Clark Gregg: They had a great line last season which was ” I knew it would come back to haunt me. I just didn’t think it would actually come back to haunt me” when Hive showed up. Ward was his responsibility; I think he always felt guilty that he hadn’t seen Ward for the Hydra traitor that he was. So when he killed all these people and maimed his team members, I think he always felt responsible for that. And then also when they actually made a deal with Ward, they took him on a mission because he had no alternative and it really backfired. And it cost Rosalind her life, in front of him. He really felt responsible for that. On the one level he felt it was time to resolve this issue and to end this guy, and that was his responsibility. Then later I think he felt that he really crossed a line. It’s complex stuff that they wrote there. I don’t feel like he had a lot of choices. There were those who said that he could leave him on the planet, but we’ve already seen two or three people come back from this planet. It’s weird to show up at work and not have Brett Dalton there for the first day of Season Four. We miss these people, they’re really close friends of ours.

 

Q) How much is Ghost Rider’s presence going to affect the team?

 

Clark Gregg: It’s really too early for us to tell.

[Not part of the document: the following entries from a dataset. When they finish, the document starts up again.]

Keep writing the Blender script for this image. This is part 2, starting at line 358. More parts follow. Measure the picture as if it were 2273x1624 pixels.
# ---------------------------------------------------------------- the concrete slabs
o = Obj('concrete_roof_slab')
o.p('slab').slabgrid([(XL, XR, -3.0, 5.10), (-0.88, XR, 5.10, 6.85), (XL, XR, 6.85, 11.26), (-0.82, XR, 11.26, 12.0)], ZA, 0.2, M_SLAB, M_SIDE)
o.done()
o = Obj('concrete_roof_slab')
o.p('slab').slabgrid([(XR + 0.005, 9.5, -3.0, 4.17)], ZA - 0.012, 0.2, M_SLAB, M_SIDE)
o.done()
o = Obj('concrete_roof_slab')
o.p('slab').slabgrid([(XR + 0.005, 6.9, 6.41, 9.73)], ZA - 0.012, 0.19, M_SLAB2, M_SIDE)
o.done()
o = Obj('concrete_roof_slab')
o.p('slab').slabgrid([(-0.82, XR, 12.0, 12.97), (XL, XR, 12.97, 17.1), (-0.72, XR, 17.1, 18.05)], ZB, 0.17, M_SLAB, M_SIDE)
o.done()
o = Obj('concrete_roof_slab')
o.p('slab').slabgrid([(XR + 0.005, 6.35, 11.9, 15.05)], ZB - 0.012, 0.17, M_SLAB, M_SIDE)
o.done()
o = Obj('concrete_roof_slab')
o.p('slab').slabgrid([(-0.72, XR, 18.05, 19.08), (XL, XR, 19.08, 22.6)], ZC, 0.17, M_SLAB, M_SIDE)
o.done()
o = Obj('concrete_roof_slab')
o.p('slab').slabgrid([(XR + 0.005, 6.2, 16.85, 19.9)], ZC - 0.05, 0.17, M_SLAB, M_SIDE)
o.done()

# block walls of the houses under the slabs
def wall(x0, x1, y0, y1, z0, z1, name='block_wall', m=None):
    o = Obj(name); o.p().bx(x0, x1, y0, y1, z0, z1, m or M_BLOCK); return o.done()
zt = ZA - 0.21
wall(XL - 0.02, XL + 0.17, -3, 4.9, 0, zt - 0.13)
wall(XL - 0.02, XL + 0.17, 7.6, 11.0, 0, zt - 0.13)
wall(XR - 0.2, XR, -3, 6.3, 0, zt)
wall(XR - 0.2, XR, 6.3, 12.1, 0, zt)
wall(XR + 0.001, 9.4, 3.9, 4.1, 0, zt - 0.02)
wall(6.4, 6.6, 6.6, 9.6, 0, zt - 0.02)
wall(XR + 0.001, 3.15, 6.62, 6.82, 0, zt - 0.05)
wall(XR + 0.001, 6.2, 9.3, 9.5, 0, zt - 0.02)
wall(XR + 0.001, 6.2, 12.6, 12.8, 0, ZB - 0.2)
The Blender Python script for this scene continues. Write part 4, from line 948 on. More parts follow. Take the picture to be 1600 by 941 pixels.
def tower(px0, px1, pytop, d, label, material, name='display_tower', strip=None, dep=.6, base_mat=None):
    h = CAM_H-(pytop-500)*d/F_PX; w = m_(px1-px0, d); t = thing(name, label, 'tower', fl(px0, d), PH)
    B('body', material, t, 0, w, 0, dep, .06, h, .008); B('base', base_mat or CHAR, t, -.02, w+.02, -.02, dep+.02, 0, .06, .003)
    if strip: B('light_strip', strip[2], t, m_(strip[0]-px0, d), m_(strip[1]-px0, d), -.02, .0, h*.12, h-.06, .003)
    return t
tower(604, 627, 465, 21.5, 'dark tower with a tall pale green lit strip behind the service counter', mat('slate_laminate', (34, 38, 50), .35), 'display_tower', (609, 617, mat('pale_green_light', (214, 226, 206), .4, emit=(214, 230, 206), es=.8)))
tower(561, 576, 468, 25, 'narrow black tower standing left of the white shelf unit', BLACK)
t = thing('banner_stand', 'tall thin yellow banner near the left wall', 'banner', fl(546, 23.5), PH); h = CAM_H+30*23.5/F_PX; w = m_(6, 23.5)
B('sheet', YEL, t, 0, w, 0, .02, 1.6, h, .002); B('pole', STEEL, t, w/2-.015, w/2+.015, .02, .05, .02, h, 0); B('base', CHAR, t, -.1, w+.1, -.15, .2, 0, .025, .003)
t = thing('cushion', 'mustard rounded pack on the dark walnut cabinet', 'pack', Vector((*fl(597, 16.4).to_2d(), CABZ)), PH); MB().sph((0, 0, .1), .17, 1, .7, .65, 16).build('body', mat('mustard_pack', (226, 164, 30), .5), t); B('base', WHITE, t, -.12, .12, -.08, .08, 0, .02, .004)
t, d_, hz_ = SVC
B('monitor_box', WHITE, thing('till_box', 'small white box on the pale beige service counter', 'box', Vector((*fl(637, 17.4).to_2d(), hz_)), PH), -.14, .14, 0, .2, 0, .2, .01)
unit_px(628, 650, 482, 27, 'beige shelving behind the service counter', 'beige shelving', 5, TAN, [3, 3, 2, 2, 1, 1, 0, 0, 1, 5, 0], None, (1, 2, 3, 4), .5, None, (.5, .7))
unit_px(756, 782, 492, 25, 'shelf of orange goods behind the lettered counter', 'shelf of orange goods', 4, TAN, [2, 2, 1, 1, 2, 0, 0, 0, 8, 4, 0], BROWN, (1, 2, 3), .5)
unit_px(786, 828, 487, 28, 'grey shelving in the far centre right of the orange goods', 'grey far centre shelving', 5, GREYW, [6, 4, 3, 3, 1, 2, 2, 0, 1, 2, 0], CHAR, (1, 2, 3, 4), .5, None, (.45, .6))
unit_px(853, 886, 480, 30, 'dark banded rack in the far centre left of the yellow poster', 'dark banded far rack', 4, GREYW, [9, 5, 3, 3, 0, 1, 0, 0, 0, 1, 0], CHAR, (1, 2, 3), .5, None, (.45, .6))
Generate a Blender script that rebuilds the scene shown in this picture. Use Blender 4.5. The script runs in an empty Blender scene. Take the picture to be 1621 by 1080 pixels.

It’s a big deal that this guy is here, its a big deal for our show. It definitely takes us into a slightly different branch of the Marvel Universe. I love Ghost Rider, I really love the Robbie Reyes thread of Ghost Rider and the car. But as any Marvel property that might join our show I have to think, ”We’ve established a certain kind of visual reality on our show, how are we going to make that part of what we’re doing?” And every time Marvel and the effects team seems to blow us away, so we’re nervous but we’re very excited to see what that is. I love that that’s the one from the comics that they choose.

 

Q) How’s the team dealing with Daisy as a rogue agent/vigilante? 

 

Clark: (to Henry) Well you lost your partner.

 

Henry Simmons: It’s devastating. The best word I can say in the beginning is unsettled. Unsettled and uncertain introductions. Honestly though the first episode is…

 

Clark Gregg: That’s really well put. It’s what you would think after the finale, everybody’s kind of reeling and unsure what the hell is going on.

 

Henry Simmons: It’s exactly what it should be.

 

Q) What will Coulson say about Captain America becoming Hydra in the comics?

 

Clark Gregg: That’s a tricky one, that’s so meta it might blow my mind because certainly Coulson read Captain comics when he was a kid and I don’t know if he’s seen these ones. Because is Captain America Hydra in the cinematic universe? I think that’s the same world we’re in. I know that it would upset him but I think he would be very dubious that Captain America was really Hydra.